Beijing was infuriated last week when Japan announced that it had bought the disputed islands, which it administers and calls Senkaku, but which China claims and calls Diaoyu, and protests took place around the country on Sunday.

Tens of thousands of people had demonstrated in at least a dozen cities across China on Saturday, with attacks on Japanese-built cars and Japanese restaurants and businesses.

Japanese Prime Minister Yoshihiko Noda on Sunday called on China to ensure the safety of Japanese people and businesses.

"This situation is a great disappointment and so we are protesting" to China, he told Fuji Television.

"We want (China) to oversee the situation so that at least Japanese citizens and businesses in China will not be in danger."

The relationship between China and Japan, the world's second and third largest economies, is often strained by their historical rivalry even though they have significant business links.

Six Chinese ships sailed into waters around the disputed archipelago on Friday, with Beijing saying they were there for "law enforcement", prompting Tokyo to summon the Chinese ambassador to protest what it called a territorial incursion.

Pictures posted on Sina Weibo, China's version of Twitter, showed marches on Sunday in half a dozen cities around the country including Guangzhou, Shenzhen and Hangzhou.

In Shanghai, where there were major protests on Saturday, more than a thousand demonstrators gathered outside the Japanese consulate Sunday, one group chanting "Down with little Japan" while waving flags and banners.

Police in the commercial hub blocked off roads using shipping containers and plastic barriers, but guided marchers through police lines to protest in front of the building.

A dozen demonstrators got into minor scuffles with police, but a Japanese diplomat who spoke on condition of anonymity said there had been no reports of violence and no objects thrown at the consulate.
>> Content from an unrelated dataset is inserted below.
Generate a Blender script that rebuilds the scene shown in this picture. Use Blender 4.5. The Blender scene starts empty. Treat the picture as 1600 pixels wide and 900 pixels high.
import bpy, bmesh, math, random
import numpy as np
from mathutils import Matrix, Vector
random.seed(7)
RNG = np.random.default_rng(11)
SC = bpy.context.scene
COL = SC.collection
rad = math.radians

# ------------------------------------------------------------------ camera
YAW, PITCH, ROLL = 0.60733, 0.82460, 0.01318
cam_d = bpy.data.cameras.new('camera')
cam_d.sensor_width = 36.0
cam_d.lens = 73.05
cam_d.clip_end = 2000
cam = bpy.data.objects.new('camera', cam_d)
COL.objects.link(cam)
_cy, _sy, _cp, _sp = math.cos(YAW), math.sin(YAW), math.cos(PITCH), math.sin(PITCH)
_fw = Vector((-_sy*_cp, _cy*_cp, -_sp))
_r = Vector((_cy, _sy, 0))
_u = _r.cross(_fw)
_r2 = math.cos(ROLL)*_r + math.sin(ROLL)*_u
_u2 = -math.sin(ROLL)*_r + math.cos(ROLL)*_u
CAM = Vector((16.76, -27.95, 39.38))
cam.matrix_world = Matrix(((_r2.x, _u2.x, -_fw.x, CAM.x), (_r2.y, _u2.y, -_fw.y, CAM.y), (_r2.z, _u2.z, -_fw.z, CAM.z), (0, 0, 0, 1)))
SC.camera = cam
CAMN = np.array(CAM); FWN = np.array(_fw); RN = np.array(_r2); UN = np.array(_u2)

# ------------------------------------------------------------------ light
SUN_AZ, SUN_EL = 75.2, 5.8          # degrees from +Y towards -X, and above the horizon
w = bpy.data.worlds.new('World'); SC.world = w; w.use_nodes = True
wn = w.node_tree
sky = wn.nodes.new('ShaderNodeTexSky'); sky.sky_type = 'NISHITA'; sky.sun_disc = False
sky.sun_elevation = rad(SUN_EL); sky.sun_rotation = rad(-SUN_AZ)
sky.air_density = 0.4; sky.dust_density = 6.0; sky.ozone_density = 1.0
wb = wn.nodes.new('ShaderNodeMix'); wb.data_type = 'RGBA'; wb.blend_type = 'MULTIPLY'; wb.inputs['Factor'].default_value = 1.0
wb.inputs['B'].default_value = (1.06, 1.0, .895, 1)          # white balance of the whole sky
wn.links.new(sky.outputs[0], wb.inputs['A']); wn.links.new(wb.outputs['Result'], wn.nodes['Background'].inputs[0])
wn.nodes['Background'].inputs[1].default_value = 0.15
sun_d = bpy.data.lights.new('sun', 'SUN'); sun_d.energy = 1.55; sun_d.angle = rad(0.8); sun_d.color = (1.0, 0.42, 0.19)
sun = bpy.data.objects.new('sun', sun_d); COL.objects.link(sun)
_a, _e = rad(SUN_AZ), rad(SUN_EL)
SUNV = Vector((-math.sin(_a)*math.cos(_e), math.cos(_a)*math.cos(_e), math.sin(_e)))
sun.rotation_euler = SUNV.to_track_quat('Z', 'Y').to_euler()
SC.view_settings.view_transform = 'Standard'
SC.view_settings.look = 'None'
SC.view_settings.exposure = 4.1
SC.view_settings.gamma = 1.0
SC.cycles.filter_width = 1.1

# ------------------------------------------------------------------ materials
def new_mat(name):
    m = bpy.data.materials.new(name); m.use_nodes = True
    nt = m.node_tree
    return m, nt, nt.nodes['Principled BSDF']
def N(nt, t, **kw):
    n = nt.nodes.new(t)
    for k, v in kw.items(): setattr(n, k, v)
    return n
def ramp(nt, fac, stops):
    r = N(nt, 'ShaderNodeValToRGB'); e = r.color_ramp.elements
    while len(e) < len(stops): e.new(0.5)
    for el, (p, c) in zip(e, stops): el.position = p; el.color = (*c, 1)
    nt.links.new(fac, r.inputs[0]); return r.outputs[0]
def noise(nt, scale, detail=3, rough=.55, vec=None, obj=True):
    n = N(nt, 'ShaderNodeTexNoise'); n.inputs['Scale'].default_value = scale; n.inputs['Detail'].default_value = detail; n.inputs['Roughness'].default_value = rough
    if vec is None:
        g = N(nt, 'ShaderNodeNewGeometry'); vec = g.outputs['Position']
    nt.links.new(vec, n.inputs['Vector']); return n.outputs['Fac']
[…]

The protests did not feature on regular news bulletins on the state-run China Central Television on Saturday though they appeared on the front page of the English-language China Daily on Sunday.

Some state media urged protesters to refrain from violence. "Smoking city blocks, overturned cars, faces contorted with anger - these are not the images of a civilised society," the Beijing Youth Daily wrote on Sunday.

It urged those wrecking Japanese products to "stay cool-headed and self-controlled" and "distinguish between breaking the law and showing patriotism".